My husband has different tastes and other favorites. There are nights, usually late at night—our binging time—too tired to read or do anything else that needs doing—that we sit side by side on the couch, one of us on an ipad with a headset, the other with a headset for the TV. (We alternate.) Headsets—an electronic miracle—have saved and/or amplified our marriage. The next day we might say, “So how is your program going?” It’s a life-affirming diversion from the latest news about ISIL, IFIL or school shootings. Another this week. How many have there been since Obama took office? In a strong, well-written speech (he has good writers and is a good writer), I think he said: 18. No wonder we binge.
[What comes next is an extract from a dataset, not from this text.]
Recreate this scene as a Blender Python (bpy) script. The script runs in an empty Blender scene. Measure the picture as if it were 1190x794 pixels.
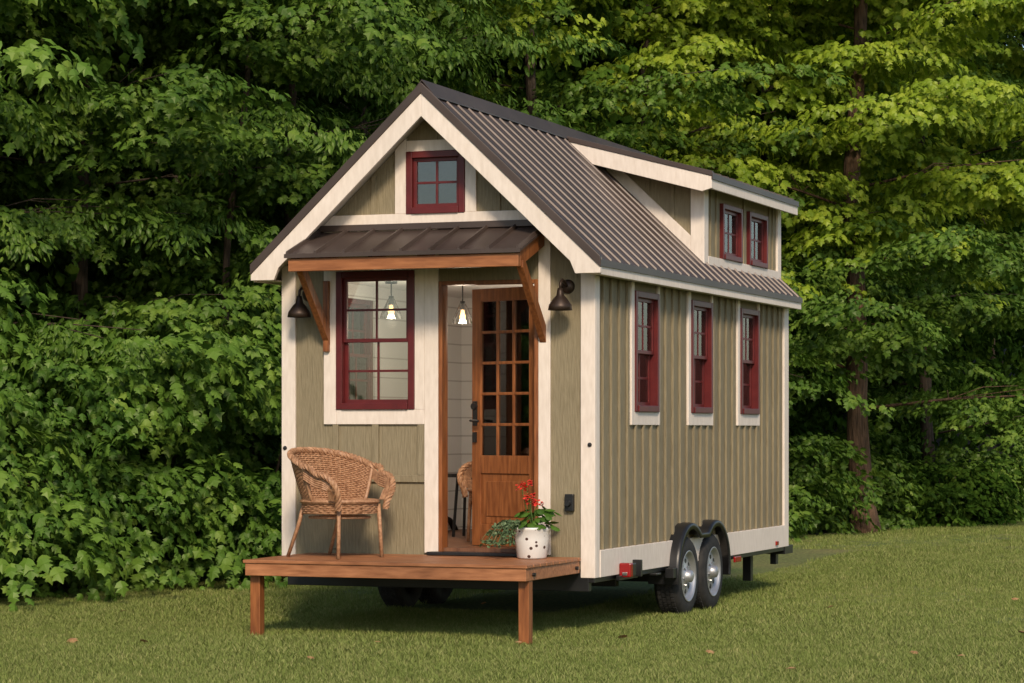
import bpy, bmesh, math, random
import numpy as np
from mathutils import Vector, Matrix
random.seed(7); rng=np.random.default_rng(11)
scene=bpy.context.scene
R=math.radians
# ---------------------------------------------------------------- materials
def newmat(name):
    m=bpy.data.materials.new(name); m.use_nodes=True
    nt=m.node_tree; b=nt.nodes["Principled BSDF"]
    return m,nt,b
def N(nt,t,**kw):
    n=nt.nodes.new(t)
    for k,v in kw.items():
        if k in n.inputs: n.inputs[k].default_value=v
        else: setattr(n,k,v)
    return n
def ramp(nt,fac,stops):
    r=nt.nodes.new('ShaderNodeValToRGB'); e=r.color_ramp.elements
    while len(e)<len(stops): e.new(0.5)
    for i,(p,c) in enumerate(stops):
        e[i].position=p; e[i].color=(*c,1)
    nt.links.new(fac,r.inputs[0]); return r.outputs[0]
def textured(name,c1,c2,scale=(1,1,1),nscale=8,rough=.6,bump=.2,bdist=.01,metal=0,detail=6,spec=.4,dirt=None,ior=None):
    m,nt,b=newmat(name)
    tc=N(nt,'ShaderNodeTexCoord'); mp=N(nt,'ShaderNodeMapping'); mp.inputs['Scale'].default_value=scale
    nt.links.new(tc.outputs['Object'],mp.inputs[0])
    no=N(nt,'ShaderNodeTexNoise'); no.inputs['Scale'].default_value=nscale; no.inputs['Detail'].default_value=detail
    nt.links.new(mp.outputs[0],no.inputs['Vector'])
    col=ramp(nt,no.outputs['Fac'],[(.3,c1),(.7,c2)])
    if dirt:
        n2=N(nt,'ShaderNodeTexNoise'); n2.inputs['Scale'].default_value=1.3; n2.inputs['Detail'].default_value=5
        nt.links.new(tc.outputs['Object'],n2.inputs['Vector'])
        f=ramp(nt,n2.outputs['Fac'],[(.35,(1,1,1)),(.75,(dirt,dirt,dirt))])
        mx=N(nt,'ShaderNodeMix',data_type='RGBA',blend_type='MULTIPLY'); mx.inputs[0].default_value=1
        nt.links.new(col,mx.inputs[6]); nt.links.new(f,mx.inputs[7]); col=mx.outputs[2]
    nt.links.new(col,b.inputs['Base Color'])
    b.inputs['Roughness'].default_value=rough; b.inputs['Metallic'].default_value=metal
    b.inputs['Specular IOR Level'].default_value=spec
    bp=N(nt,'ShaderNodeBump'); bp.inputs['Strength'].default_value=bump; bp.inputs['Distance'].default_value=bdist
    nt.links.new(no.outputs['Fac'],bp.inputs['Height']); nt.links.new(bp.outputs[0],b.inputs['Normal'])
    return m
M={}
M['siding']=textured('siding_tan',(.205,.168,.102),(.27,.226,.143),(14,14,1.6),5,.75,.7,.012,dirt=.86)
M['white']=textured('trim_white',(.68,.59,.51),(.78,.69,.61),(6,6,1.5),6,.6,.25,.006,dirt=.92)
M['red']=textured('window_red',(.085,.009,.010),(.115,.013,.013),(2,2,2),5,.4,.05,.003)
M['wood']=textured('stained_wood',(.14,.042,.012),(.31,.11,.034),(10,10,1.2),4,.45,.25,.005)
M['woodh']=textured('stained_wood_h',(.20,.068,.022),(.36,.14,.052),(1.2,9,9),4,.5,.25,.005)
M['deck']=textured('deck_wood',(.24,.09,.035),(.47,.20,.088),(1.3,12,9),4,.5,.3,.005,dirt=.65)
M['metal']=textured('bronze_metal',(.062,.042,.034),(.085,.060,.050),(1,1,1),3,.42,.05,.003,metal=.2,spec=.5,dirt=.75)
M['black']=textured('black_paint',(.008,.008,.009),(.016,.016,.017),(1,1,1),6,.35,.05,.003)
M['rubber']=textured('rubber',(.014,.014,.014),(.03,.028,.026),(1,1,1),20,.8,.3,.003)
M['rim']=textured('rim_silver',(.35,.35,.36),(.5,.5,.51),(1,1,1),6,.4,.05,.002,metal=.7)
M['lamp']=textured('lamp_bronze',(.03,.018,.012),(.06,.04,.03),(1,1,1),8,.45,.1,.002,metal=.5)
M['wicker']=textured('wicker_cane',(.24,.115,.058),(.48,.27,.15),(1,1,1),40,.55,.3,.003)
M['bark']=textured('bark',(.03,.022,.015),(.10,.072,.05),(5,5,.8),5,.95,1.0,.05)
M['barkred']=textured('bark_warm',(.05,.03,.018),(.17,.10,.06),(5,5,.8),5,.95,1.0,.05)
M['floor']=textured('floor_wood',(.10,.04,.02),(.2,.09,.045),(8,1,1),4,.4,.1,.003)
M['cushion']=textured('cushion',(.6,.57,.55),(.72,.7,.68),(1,1,1),10,.9,.3,.01)
M['soil']=textured('soil',(.02,.013,.008),(.05,.03,.02),(1,1,1),20,.95,.6,.02)
M['chrome']=textured('chrome',(.6,.6,.6),(.7,.7,.7),(1,1,1),8,.2,.02,.001,metal=1)
m,nt,b=newmat('shiplap_white'); tc=N(nt,'ShaderNodeTexCoord'); wv=N(nt,'ShaderNodeTexWave',wave_type='BANDS',bands_direction='Z')
wv.inputs['Scale'].default_value=1.9; nt.links.new(tc.outputs['Object'],wv.inputs[0])
c=ramp(nt,wv.outputs['Fac'],[(.0,(.40,.39,.38)),(.02,(.70,.70,.69))]); nt.links.new(c,b.inputs['Base Color']); b.inputs['Roughness'].default_value=.5; M['shiplap']=m
m,nt,b=newmat('window_glass'); nt.nodes.remove(b)
tr=N(nt,'ShaderNodeBsdfTransparent'); tr.inputs[0].default_value=(.88,.91,.9,1)
gl=N(nt,'ShaderNodeBsdfGlossy'); gl.inputs['Roughness'].default_value=.02
lw=N(nt,'ShaderNodeFresnel'); lw.inputs[0].default_value=1.55
ad=N(nt,'ShaderNodeMath',operation='ADD'); ad.inputs[1].default_value=.04; nt.links.new(lw.outputs[0],ad.inputs[0])
mx=N(nt,'ShaderNodeMixShader'); nt.links.new(ad.outputs[0],mx.inputs[0]); nt.links.new(tr.outputs[0],mx.inputs[1]); nt.links.new(gl.outputs[0],mx.inputs[2])
nt.links.new(mx.outputs[0],nt.nodes['Material Output'].inputs[0]); M['glass']=m
def emis(name,c,s):
    m,nt,b=newmat(name); b.inputs['Base Color'].default_value=(*c,1); b.inputs['Emission Color'].default_value=(*c,1); b.inputs['Emission Strength'].default_value=s; return m
M['bulb']=emis('warm_bulb',(1,.50,.18),4)
def plain(name,c,r=.5,metal=0):
    m,nt,b=newmat(name); b.inputs['Base Color'].default_value=(*c,1); b.inputs['Roughness'].default_value=r; b.inputs['Metallic'].default_value=metal; return m
M['redlens']=plain('red_lens',(.25,.008,.01),.2)
M['petal']=textured('red_petal',(.5,.02,.015),(.75,.05,.03),(1,1,1),30,.5,.1,.002)
m,nt,b=newmat('enamel_pot'); tc=N(nt,'ShaderNodeTexCoord'); vo=N(nt,'ShaderNodeTexVoronoi'); vo.inputs['Scale'].default_value=16; vo.inputs['Randomness'].default_value=.75
nt.links.new(tc.outputs['Object'],vo.inputs['Vector']); c=ramp(nt,vo.outputs['Distance'],[(.17,(.06,.03,.025)),(.21,(.68,.66,.63))]); nt.links.new(c,b.inputs['Base Color']); b.inputs['Roughness'].default_value=.3; M['pot']=m
def leafmat(name,c1,c2,c3,trans=.3,rough=.5,gloss=.03):
    m,nt,b=newmat(name); nt.nodes.remove(b)
    oi=N(nt,'ShaderNodeObjectInfo'); ge=N(nt,'ShaderNodeNewGeometry')
    ad=N(nt,'ShaderNodeMath',operation='ADD'); nt.links.new(oi.outputs['Random'],ad.inputs[0]); nt.links.new(ge.outputs['Random Per Island'],ad.inputs[1])
    hf=N(nt,'ShaderNodeMath',operation='MULTIPLY'); hf.inputs[1].default_value=.5; nt.links.new(ad.outputs[0],hf.inputs[0])
    c=ramp(nt,hf.outputs[0],[(.1,c1),(.55,c2),(.92,c3)])
    d=N(nt,'ShaderNodeBsdfDiffuse'); nt.links.new(c,d.inputs[0]); last=d.outputs[0]
    if trans:
        t=N(nt,'ShaderNodeBsdfTranslucent'); nt.links.new(c,t.inputs[0])
        mx=N(nt,'ShaderNodeMixShader'); mx.inputs[0].default_value=trans
        nt.links.new(last,mx.inputs[1]); nt.links.new(t.outputs[0],mx.inputs[2]); last=mx.outputs[0]
    if gloss:
        g=N(nt,'ShaderNodeBsdfGlossy'); g.inputs['Roughness'].default_value=rough; g.inputs[0].default_value=(.8,.8,.6,1)
        mx=N(nt,'ShaderNodeMixShader'); mx.inputs[0].default_value=gloss
        nt.links.new(last,mx.inputs[1]); nt.links.new(g.outputs[0],mx.inputs[2]); last=mx.outputs[0]
    nt.links.new(last,nt.nodes['Material Output'].inputs[0])
    return m
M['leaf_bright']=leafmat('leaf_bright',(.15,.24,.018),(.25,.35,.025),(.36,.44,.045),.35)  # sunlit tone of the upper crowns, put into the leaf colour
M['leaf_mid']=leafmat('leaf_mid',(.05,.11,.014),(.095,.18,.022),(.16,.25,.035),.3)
M['leaf_bush']=leafmat('leaf_bush',(.045,.11,.014),(.085,.18,.024),(.135,.24,.036),.3)
M['leaf_bush2']=leafmat('leaf_bush_light',(.07,.15,.02),(.12,.23,.03),(.19,.30,.045),.3)
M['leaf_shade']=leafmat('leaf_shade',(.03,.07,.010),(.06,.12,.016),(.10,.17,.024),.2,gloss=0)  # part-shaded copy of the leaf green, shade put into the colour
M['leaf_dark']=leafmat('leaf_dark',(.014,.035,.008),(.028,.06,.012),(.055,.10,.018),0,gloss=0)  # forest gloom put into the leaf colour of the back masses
M['ivy']=leafmat('leaf_ivy',(.08,.14,.06),(.14,.2,.1),(.25,.3,.18),.2)
M['grass']=leafmat('grass_blade',(.15,.20,.05),(.23,.28,.075),(.38,.37,.15),.2,gloss=0)
M['dry']=textured('dry_leaf',(.25,.13,.05),(.4,.24,.11),(1,1,1),20,.8,.3,.005)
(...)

But how does a working writer justify this binging? And is it interfering with the writing life? I am not sure. For certain, I must curtail my viewing and read more if I want to make progress on a writing project. But I also know that it is relaxing, compelling even to watch these shows, mostly well scripted with high production values. And I admire a good script, strong plots and deep characterization with interesting backstory. When I am writing fiction, plotting is not my strength, so I am paying attention. My husband is a screenwriter and he is able to parse the script in a way I can’t. We’re working on a screen treatment together at the moment (we’ve done two together so far) and the learning curve is still steep for me—visualizing scenes and so on. I do believe—another justification, perhaps—that binging has helped my visualization muscle.

So there’s that. I’m absorbing, studying and relaxing all at the same time. And I still binge on authors, reading their entire oeuvre, something I have done for years. It’s a wonderful way to get into the author’s head: What are her obsessions? Her narrative choices? How has her work changed as she has matured? How happy I was to discover that I could download all of Jane Austen, Edith Wharton, Virginia Woolf, Trollope, Emily Dickinson, Willa Cather, Dickens, and so much more, all for free! I read a lot, sometimes two or three books at the same time—fiction and nonfiction. And I have finally installed the Overdrive app on my iPad so I can borrow e-books from the library. They don’t have everything I want to read—and I am impatient—but I can put books on hold and also recommend books. They have to be read within three weeks, so no binging if a book from the library has to get read. I stop cold turkey. This reassures me that I am not addicted.

Once upon a time there was a website called “Readerville,” avid readers and writers chatting about the books they were reading. One of the threads was devoted to comments about authors and their oeuvre, all of the oeuvre. We all binged on favorite writers, many in the chat room were writers, and it was easy to imagine—though it took some hubris—that one day someone would binge on our oeuvre. I miss that site , which shut down too soon, though I learned recently that there is a thread of former Readerville “members” on Goodreads. I’ll have to check it out.